The school district is seeking a $1.3 million budget increase for next year. South Shore Times
Norwell News

Norwell school committee approves FY27 budget with 4% increase

Despite rising municipal costs, Norwell is not seeking an override at town meeting.

Annie Jones

The school committee voted to approve a $34.7 million budget on the town meeting warrant, a $1.3 million increase over fiscal year 2026, which falls short of the school committee’s first budget proposal but avoids the need for an override as municipal costs rise.

If this budget passes at town meeting, the schools will remove two administrative positions and hire a new special education aide, invest in new technology, enter a new gas contract and raise salaries by an average of 4%.

In a March 30 presentation, Superintendent Matthew Keegan said that utilities and transportation prices are putting particular strain on the budget, but unlike some other towns in the region, the schools are not resorting to layoffs from student-facing positions, athletic team cuts or override proposals.

That budget does not include $550,000 in tuition payments for South Shore Regional Vocational Technical School and Norfolk County Agricultural High School.

The schools will renew their contract with a bus company for a 2.64% increase, and they have to cover more routes for students headed to special education schools. Transportation contracts have risen in price for school districts across the South Shore, and Keegan characterized Norwell’s increase as relatively small.

Keegan said that the district is hoping for more funding from the state to cover special education costs, which have increased in recent years but will fall by $150,000 in fiscal year 2027. He said that the state will update its circuit breaker funding, which subsidizes the local cost of special education, in July.

Chapter 70 State Aid will increase by $317,000 for 2027, meaning that the town’s contribution to the 4% budget increase is nearly $1 million.

Outside of the budget proposal, town meeting members will vote on an article requesting $150,000 for technology-related capital expenses for the district, including replacing high school teachers’ laptops and updating a computer lab. Keegan said that those upgrades were planned for this fiscal year but never executed.

The committee also approved a town meeting article to install public bathrooms at the Clipper Community Complex, an athletics facility at Norwell High School, with $1.4 million from the community preservation budget.
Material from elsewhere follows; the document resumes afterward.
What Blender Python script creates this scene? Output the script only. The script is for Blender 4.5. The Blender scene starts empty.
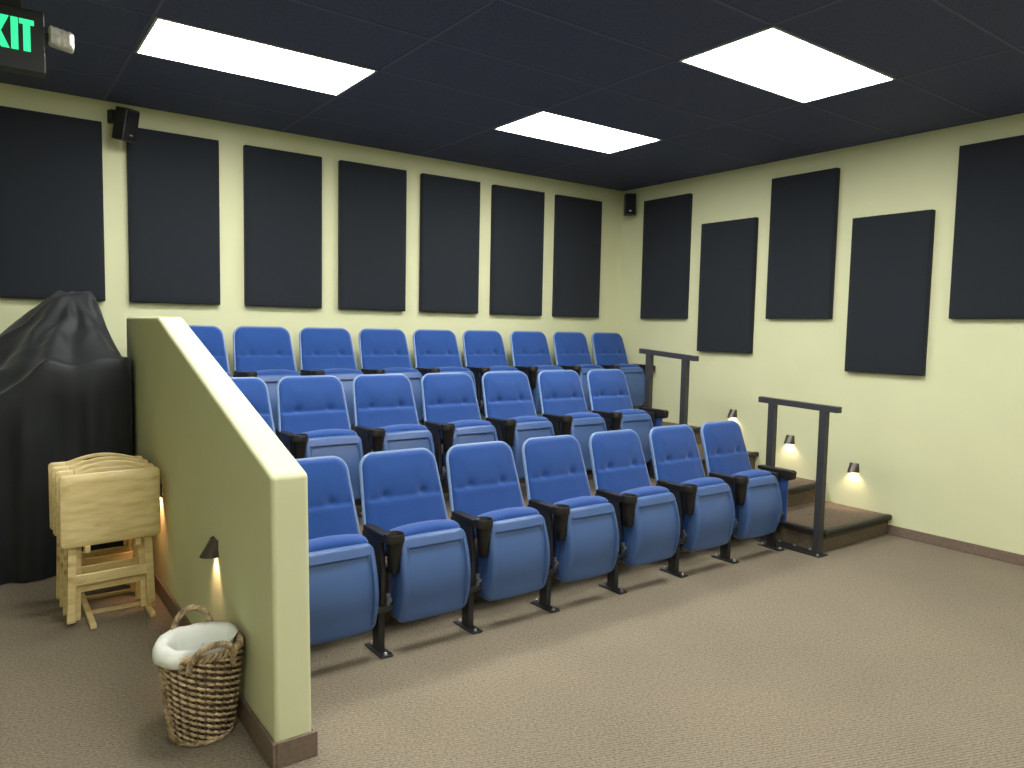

Another town meeting article requests $25,000 for maintaining the Complex’s turf fields.

The schools will make three other capital requests: $70,000 for repairing a lift at Vinal Elementary School, $40,000 for HVAC controls at the middle school, and $30,000 for door repairs at Cole Elementary School.

The elementary schools will spend $232,000 to purchase curriculum materials for English, math, history and world languages.